__EXERCISE__
Every line below is to be copied exactly, with the pictures left out.

__MATERIAL__
↓↓↓

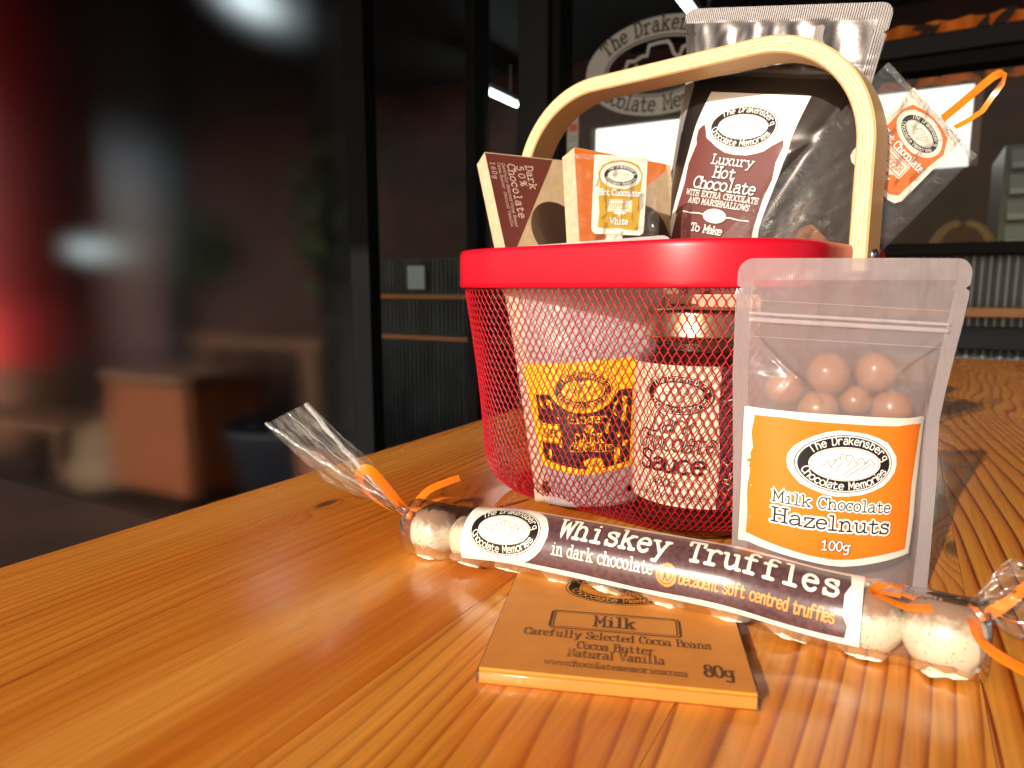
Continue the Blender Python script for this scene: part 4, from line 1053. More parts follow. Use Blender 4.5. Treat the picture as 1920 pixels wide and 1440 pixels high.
# ------------------------------------------------------------------ whisky truffle tube
t0, t1 = Vector((-.0451, .3892, 0)), Vector((.1759, .2665, 0)); tD = (t1 - t0).normalized(); tL = (t1 - t0).length; tS = Vector((tD.y, -tD.x, 0))
if tS.y > 0: tS = -tS
def axis(d):
    f = ss(.015, .065, d) * (1 - ss(.165, .215, d))
    return t0 + tD * d + tS * (.0045 * f) + Vector((0, 0, .0158 + .0054 * f))
TR = .0163
tube = thing('truffle_tube', 'clear wrapped tube of whiskey truffles with a dark printed label and orange ribbons', 'confectionery', axis(tL / 2))
def ring(d, r, sq=1.0, n=40, lift=0, seed=0, wr=0):
    c = axis(min(max(d, -.05), tL + .05)); P = []
    for k in range(n):
        a = 2 * pi * k / n; rr_ = r * (1 + wr * fbm(cos(a) * 3 + seed, sin(a) * 3, d * 60))
        P.append(c + tS * (rr_ * cos(a)) + Vector((0, 0, rr_ * sin(a) * sq + lift)))
    return P
mb = MB(); rows = []
for i in range(61):
    d = -.0135 + (tL + .028) * i / 60; rows.append(ring(d, TR, wr=.02))
kl = at_z(768, 966, .017); kr = at_z(1806, 1146, .026)
def neck(d0, knot, n=8):
    out = []
    for i in range(1, n + 1):
        f = i / n; R = ring(d0, TR, wr=.05); c = sum(R, Vector()) / len(R); k = (1 - f) ** .7 * .92 + .08
        out.append([knot * f ** 1.3 + c * (1 - f ** 1.3) + (p - c) * k * (1 + .10 * sin(j * 2.1 + f * 3) * f) for j, p in enumerate(R)])
    return out
rows = neck(-.0135, kl)[::-1] + rows + neck(tL + .0145, kr)
mb.grid(rows, closed=True); mb.build('clear_wrap', M['cello'], tube, smooth=True)
art = Art(1936, 345)
art.fill([(0, 0), (1936, 0), (1936, 345), (0, 345)], 'wcream')
art.fill([(330, 26), (700, 30), (1000, 22), (1300, 30), (1600, 24), (1880, 30), (1888, 80), (1868, 120), (1868, 200), (1890, 250), (1884, 312), (1720, 318), (1500, 310), (1200, 320), (900, 312), (640, 322), (360, 316)], 'brown')
art.fill(blob(258, 172, 262, 176, .012, 30, 6), 'wcream')
art.items[-1] = ('f', [(min(max(a, 0), 1936), min(max(b, 0), 345)) for a, b in art.items[-1][1]], art.items[-1][2])
art.logo(262, 172, 216, dark='wblack', light='wcream')
art.text('Whiskey Truffles', 1214, 186, 100, 'wcream', .155, adv=86, width=1285)
art.text('in dark chocolate', 818, 98, 54, 'wcream', .125, width=520)
art.fill([(1140 + (50 if i % 2 else 44) * cos(2 * pi * i / 48), 108 + (50 if i % 2 else 44) * sin(2 * pi * i / 48)) for i in range(48)], 'worange')
art.strokes([[(1140 + 36 * cos(2 * pi * i / 30), 108 + 36 * sin(2 * pi * i / 30)) for i in range(31)]], 4, 'brown'); art.text('10', 1140, 86, 46, 'brown', .12, serif=False, slant=.15, width=44)
art.text('decadent soft centred truffles', 1518, 84, 50, 'worange', .145, serif=False, slant=.16, width=640, gap=12)
def tmap(u, v, h):
    d = .0296 + u * 1e-4; a = radians(-24 + 126 * v / 345); r = TR + .0005 + h; c = axis(d)
    return c + tS * (r * cos(a)) + Vector((0, 0, r * sin(a)))
art.build('label', tmap, tube, (18, 9), dz=.00004)
# tails
def tail(name, knot, cA, cB, bend, seed, mat, n=26, m=22):
    mb = MB(); mid = (cA + cB) / 2; ax = (mid - knot); N_ = ax.cross(cB - cA).normalized()
    for sd in (1, -1):
        rows = []
        for i in range(n + 1):
            f = i / n; wd = .10 + .90 * ss(0, .55, f); row = []
            for j in range(m + 1):
                a = j / m * 2 - 1
                p = knot + ax * f + (cB - cA) * (.5 * a * wd) + bend * (4 * f * (1 - f))
                pf = .0045 * (1 - a * a) * (1 - .5 * f) * wd
                wr = .0030 * fbm(a * 4 + seed + sd * 3, f * 3.5, seed) * (1.1 - f * .5) + .0022 * sin(a * 11 + f * 4) * (1 - f) ** 2
                row.append(p + N_ * (sd * pf + wr))
            rows.append(row)
        mb.grid(rows)
    return mb.build(name, mat, tube, smooth=True)
M['tailfilm'] = film('tail_cellophane', bump=.35, bscale=60, haze=.015, base=.035, rough=.05, gloss=1.0)
tail('tail', kl, at_y(497, 796, .43), at_y(577, 754, .425), Vector((0, 0, -.004)), 2.0, M['tailfilm'])
tail('tail', kr, at_y(2010, 1235, .235), at_y(1985, 1075, .255), Vector((0, 0, .006)), 7.0, M['tailfilm'])
def fold(knot, c, wd, side):
    rows = []
    for i in range(25):
        f = i / 24; p = knot + (c - knot) * (.16 + .84 * f) + Vector((0, 0, -.002 * sin(pi * f) + .0006 * sin(i * 1.3))); n = Vector((-.35, -.85, .4)); t = (c - knot).normalized(); s_ = t.cross(n).normalized() * wd * side
        rows.append([p, p + s_ * .5 + n * .0009 * (1 + .5 * sin(i * .9)), p + s_])
    MB().grid(rows).build('tail_highlight_fold', M['highlight_film'], tube, smooth=True)
M['highlight_film'] = film('highlight_fold_cellophane', bump=.6, bscale=90, haze=.22, base=.16, rough=.12, hazecol=(.85, .84, .84))  # folded tail edges, with their white highlights put into the film's pale haze
fold(kl, at_y(577, 754, .424), .0032, -1); fold(kl, at_y(497, 796, .429), .0022, 1); fold(kl, at_y(540, 775, .424), .0009, 1)
def ribbon(pts, wd, face, parent=tube, name='ribbon', tw=0):
    P = [at_y(*p) for p in pts]; Q = []
    for i in range(len(P) - 1):
        for k in range(5):
            t = k / 5; a = P[max(i - 1, 0)]; b = P[i]; c = P[i + 1]; d = P[min(i + 2, len(P) - 1)]
            Q.append(.5 * (2 * b + (c - a) * t + (2 * a - 5 * b + 4 * c - d) * t * t + (3 * b - a - 3 * c + d) * t ** 3))
    Q.append(P[-1]); rows = []
    for i, p in enumerate(Q):
        t = (Q[min(i + 1, len(Q) - 1)] - Q[max(i - 1, 0)]).normalized(); f = Vector(face).normalized()
        f.rotate(Matrix.Rotation(tw * i / len(Q), 3, t)); s_ = t.cross(f).normalized() * wd / 2
        rows.append([p - s_, p - s_ * .33 + f * wd * .05, p + s_ * .33 + f * wd * .05, p + s_])
    return MB().grid(rows).build(name, M['ribbon'], parent, smooth=True)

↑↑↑

__RESULT FOR THIS TASK__
Continue the Blender Python script for this scene: part 4, from line 1053. More parts follow. Use Blender 4.5. Treat the picture as 1920 pixels wide and 1440 pixels high.
# ------------------------------------------------------------------ whisky truffle tube
t0, t1 = Vector((-.0451, .3892, 0)), Vector((.1759, .2665, 0)); tD = (t1 - t0).normalized(); tL = (t1 - t0).length; tS = Vector((tD.y, -tD.x, 0))
if tS.y > 0: tS = -tS
def axis(d):
    f = ss(.015, .065, d) * (1 - ss(.165, .215, d))
    return t0 + tD * d + tS * (.0045 * f) + Vector((0, 0, .0158 + .0054 * f))
TR = .0163
tube = thing('truffle_tube', 'clear wrapped tube of whiskey truffles with a dark printed label and orange ribbons', 'confectionery', axis(tL / 2))
def ring(d, r, sq=1.0, n=40, lift=0, seed=0, wr=0):
    c = axis(min(max(d, -.05), tL + .05)); P = []
    for k in range(n):
        a = 2 * pi * k / n; rr_ = r * (1 + wr * fbm(cos(a) * 3 + seed, sin(a) * 3, d * 60))
        P.append(c + tS * (rr_ * cos(a)) + Vector((0, 0, rr_ * sin(a) * sq + lift)))
    return P
mb = MB(); rows = []
for i in range(61):
    d = -.0135 + (tL + .028) * i / 60; rows.append(ring(d, TR, wr=.02))
kl = at_z(768, 966, .017); kr = at_z(1806, 1146, .026)
def neck(d0, knot, n=8):
    out = []
    for i in range(1, n + 1):
        f = i / n; R = ring(d0, TR, wr=.05); c = sum(R, Vector()) / len(R); k = (1 - f) ** .7 * .92 + .08
        out.append([knot * f ** 1.3 + c * (1 - f ** 1.3) + (p - c) * k * (1 + .10 * sin(j * 2.1 + f * 3) * f) for j, p in enumerate(R)])
    return out
rows = neck(-.0135, kl)[::-1] + rows + neck(tL + .0145, kr)
mb.grid(rows, closed=True); mb.build('clear_wrap', M['cello'], tube, smooth=True)
art = Art(1936, 345)
art.fill([(0, 0), (1936, 0), (1936, 345), (0, 345)], 'wcream')
art.fill([(330, 26), (700, 30), (1000, 22), (1300, 30), (1600, 24), (1880, 30), (1888, 80), (1868, 120), (1868, 200), (1890, 250), (1884, 312), (1720, 318), (1500, 310), (1200, 320), (900, 312), (640, 322), (360, 316)], 'brown')
art.fill(blob(258, 172, 262, 176, .012, 30, 6), 'wcream')
art.items[-1] = ('f', [(min(max(a, 0), 1936), min(max(b, 0), 345)) for a, b in art.items[-1][1]], art.items[-1][2])
art.logo(262, 172, 216, dark='wblack', light='wcream')
art.text('Whiskey Truffles', 1214, 186, 100, 'wcream', .155, adv=86, width=1285)
art.text('in dark chocolate', 818, 98, 54, 'wcream', .125, width=520)
art.fill([(1140 + (50 if i % 2 else 44) * cos(2 * pi * i / 48), 108 + (50 if i % 2 else 44) * sin(2 * pi * i / 48)) for i in range(48)], 'worange')
art.strokes([[(1140 + 36 * cos(2 * pi * i / 30), 108 + 36 * sin(2 * pi * i / 30)) for i in range(31)]], 4, 'brown'); art.text('10', 1140, 86, 46, 'brown', .12, serif=False, slant=.15, width=44)
art.text('decadent soft centred truffles', 1518, 84, 50, 'worange', .145, serif=False, slant=.16, width=640, gap=12)
def tmap(u, v, h):
    d = .0296 + u * 1e-4; a = radians(-24 + 126 * v / 345); r = TR + .0005 + h; c = axis(d)
    return c + tS * (r * cos(a)) + Vector((0, 0, r * sin(a)))
art.build('label', tmap, tube, (18, 9), dz=.00004)
# tails
def tail(name, knot, cA, cB, bend, seed, mat, n=26, m=22):
    mb = MB(); mid = (cA + cB) / 2; ax = (mid - knot); N_ = ax.cross(cB - cA).normalized()
    for sd in (1, -1):
        rows = []
        for i in range(n + 1):
            f = i / n; wd = .10 + .90 * ss(0, .55, f); row = []
            for j in range(m + 1):
                a = j / m * 2 - 1
                p = knot + ax * f + (cB - cA) * (.5 * a * wd) + bend * (4 * f * (1 - f))
                pf = .0045 * (1 - a * a) * (1 - .5 * f) * wd
                wr = .0030 * fbm(a * 4 + seed + sd * 3, f * 3.5, seed) * (1.1 - f * .5) + .0022 * sin(a * 11 + f * 4) * (1 - f) ** 2
                row.append(p + N_ * (sd * pf + wr))
            rows.append(row)
        mb.grid(rows)
    return mb.build(name, mat, tube, smooth=True)
M['tailfilm'] = film('tail_cellophane', bump=.35, bscale=60, haze=.015, base=.035, rough=.05, gloss=1.0)
tail('tail', kl, at_y(497, 796, .43), at_y(577, 754, .425), Vector((0, 0, -.004)), 2.0, M['tailfilm'])
tail('tail', kr, at_y(2010, 1235, .235), at_y(1985, 1075, .255), Vector((0, 0, .006)), 7.0, M['tailfilm'])
def fold(knot, c, wd, side):
    rows = []
    for i in range(25):
        f = i / 24; p = knot + (c - knot) * (.16 + .84 * f) + Vector((0, 0, -.002 * sin(pi * f) + .0006 * sin(i * 1.3))); n = Vector((-.35, -.85, .4)); t = (c - knot).normalized(); s_ = t.cross(n).normalized() * wd * side
        rows.append([p, p + s_ * .5 + n * .0009 * (1 + .5 * sin(i * .9)), p + s_])
    MB().grid(rows).build('tail_highlight_fold', M['highlight_film'], tube, smooth=True)
M['highlight_film'] = film('highlight_fold_cellophane', bump=.6, bscale=90, haze=.22, base=.16, rough=.12, hazecol=(.85, .84, .84))  # folded tail edges, with their white highlights put into the film's pale haze
fold(kl, at_y(577, 754, .424), .0032, -1); fold(kl, at_y(497, 796, .429), .0022, 1); fold(kl, at_y(540, 775, .424), .0009, 1)
def ribbon(pts, wd, face, parent=tube, name='ribbon', tw=0):
    P = [at_y(*p) for p in pts]; Q = []
    for i in range(len(P) - 1):
        for k in range(5):
            t = k / 5; a = P[max(i - 1, 0)]; b = P[i]; c = P[i + 1]; d = P[min(i + 2, len(P) - 1)]
            Q.append(.5 * (2 * b + (c - a) * t + (2 * a - 5 * b + 4 * c - d) * t * t + (3 * b - a - 3 * c + d) * t ** 3))
    Q.append(P[-1]); rows = []
    for i, p in enumerate(Q):
        t = (Q[min(i + 1, len(Q) - 1)] - Q[max(i - 1, 0)]).normalized(); f = Vector(face).normalized()
        f.rotate(Matrix.Rotation(tw * i / len(Q), 3, t)); s_ = t.cross(f).normalized() * wd / 2
        rows.append([p - s_, p - s_ * .33 + f * wd * .05, p + s_ * .33 + f * wd * .05, p + s_])
    return MB().grid(rows).build(name, M['ribbon'], parent, smooth=True)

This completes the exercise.